Topklinische ziekenhuizen
Uit de Logistieke Barometer blijkt dat de topklinische ziekenhuizen het in vergelijking met de academische en algemene ziekenhuizen relatief goed deden. “Het lijkt erop dat de topklinische ziekenhuizen er beter in slagen om hun capaciteit op de vraag afstemmen. De bedbezetting en opbrengsten per fte zijn relatief hoger dan in de andere ziekenhuissectoren.”
Verder blijkt dat zowel bij de academische als de algemene ziekenhuizen het aantal opnames daalt. Bij de topklinische ziekenhuizen is juist sprake van een lichte toename. Hier lijkt verschuiving van productie van de academische ziekenhuizen naar de topklinische ziekenhuizen zichtbaar. In tegenstelling tot de verwachting (hogere zorgzwaarte, resulterend in langer ziekenhuisverblijf), blijft een lichte daling van de gemiddelde ligduur zichtbaar.
Herhaalbezoeken
Het aantal eerste polikliniekbezoeken laat in alle drie de ziekenhuissectoren de afgelopen jaren een dalende trend zien. Deze afname kan te maken hebben met het toenemende takenpakket van de huisarts, die patiënten vervolgens minder doorverwijst naar het ziekenhuis. Tegelijkertijd daalde de herhaalfactor op de polikliniek nauwelijks en steeg zelfs in sommige gevallen.

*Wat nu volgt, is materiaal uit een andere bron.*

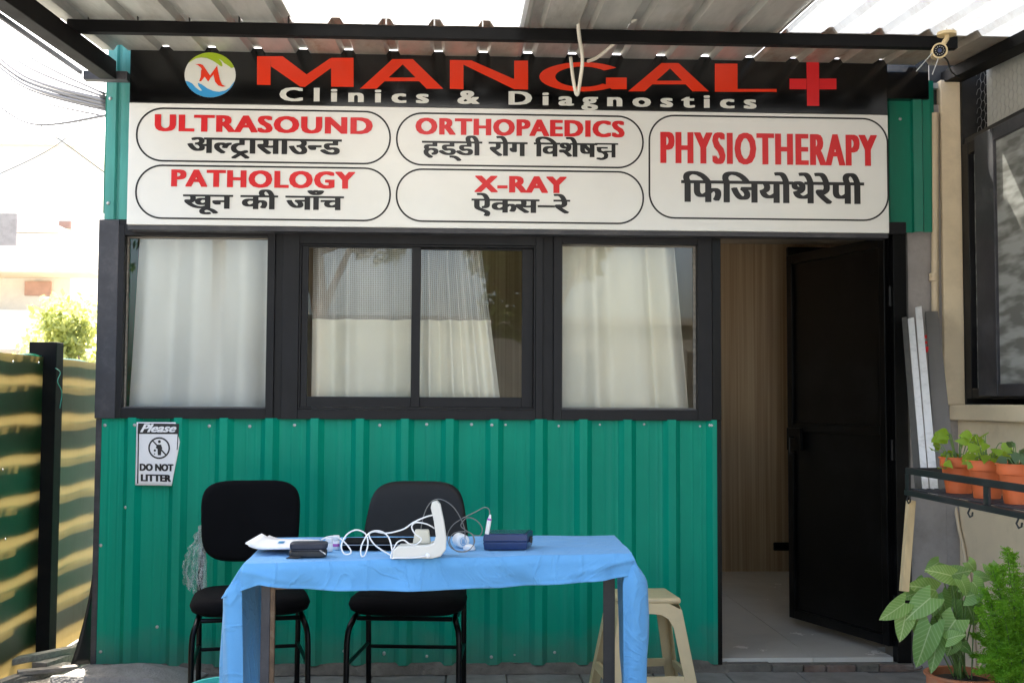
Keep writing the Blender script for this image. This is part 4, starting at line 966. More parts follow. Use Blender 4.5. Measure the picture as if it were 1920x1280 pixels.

“Dit duidt erop dat zodra de patiënt onder behandeling of controle is bij de medisch specialist, deze nog te weinig wordt ‘terugverwezen’ naar de huisarts”, licht Van Dijen toe. “Uitzondering hierop zijn de algemene ziekenhuizen, waar we een daling van de herhaalfactor zien. Het inzetten van technologie is een goed middel om het aantal herhaalbezoeken terug te dringen. Wij zien dit soort toepassingen in toenemende mate, maar het wordt nog te weinig geïmplementeerd.”